Kurata freestyled her way in building the celestial white finery in the Bagel Universe, where Jobu reveals her nihilistic plan. “I wanted a little tie-in to historical royalty, but in a sci-fi way,” says Kurata of Jobu’s spectacular crystal-fringed pearl collar plate, topped with a futuristic Elizabethan flourish. Uplifting independent and API designers, she enlisted Chinese New Zealander Claudia Li for the pleated skirt (plus the tartan outfit for Jobu’s grand entrance).

In a more subtle style moment, Evelyn dons a red collared cardigan, with festive gold flowers up the sleeves, for the laundromat’s climactic Lunar New Year party. Kurata — who remembers shopping at Chinese stores with her laundromat-owning mother while growing up in the Asian American hub of Monterey Park — bought the sweater in Los Angeles’ Chinatown.
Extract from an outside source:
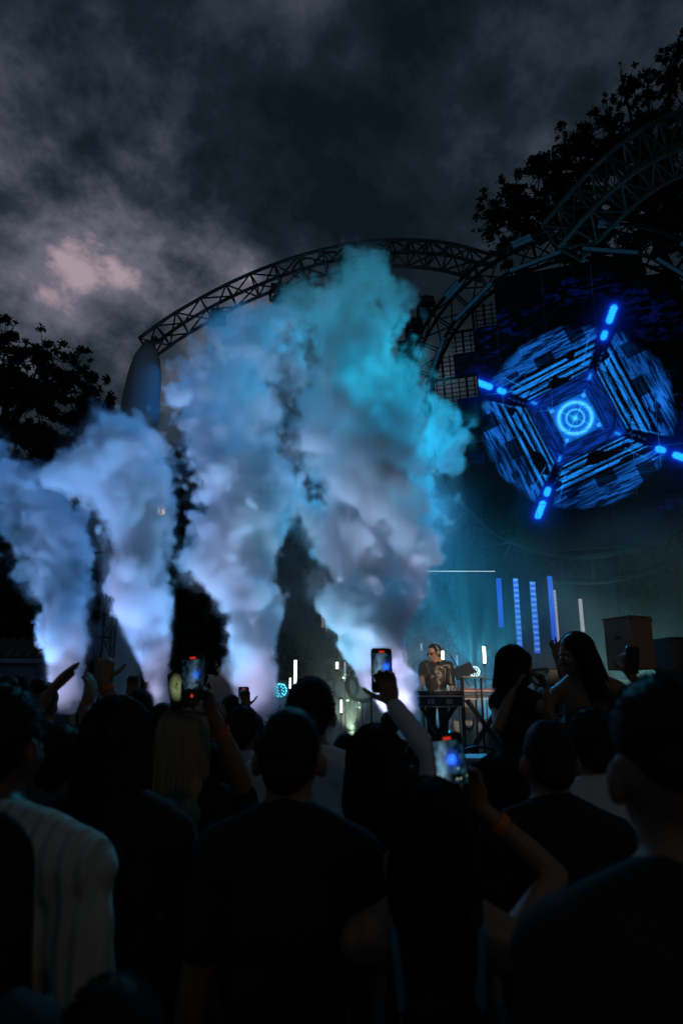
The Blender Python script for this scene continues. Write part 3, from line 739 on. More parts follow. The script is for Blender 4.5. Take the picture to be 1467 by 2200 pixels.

Illustrating the fearless nature of a small-business-owning Chinese American immigrant, the knit also makes a statement with the word “punk,” in a comic font, emblazoned in surprise locations. After Alpha Waymond brings Evelyn — and the audience — to tears with his multiversal plea for kindness, she turns to give her emotionally estranged husband a heartfelt embrace. The oversize declaration on her back comes into full view: a sartorial “pow!”

“You could see the influences of fashion from the West,” says Kurata, also incorporating the Asian immigrant elder penchant for imbuing whimsy with practicality. “I love that mixing.” The sweater, which could double as a subversive streetwear piece, launched Reddit threads by impassioned fans.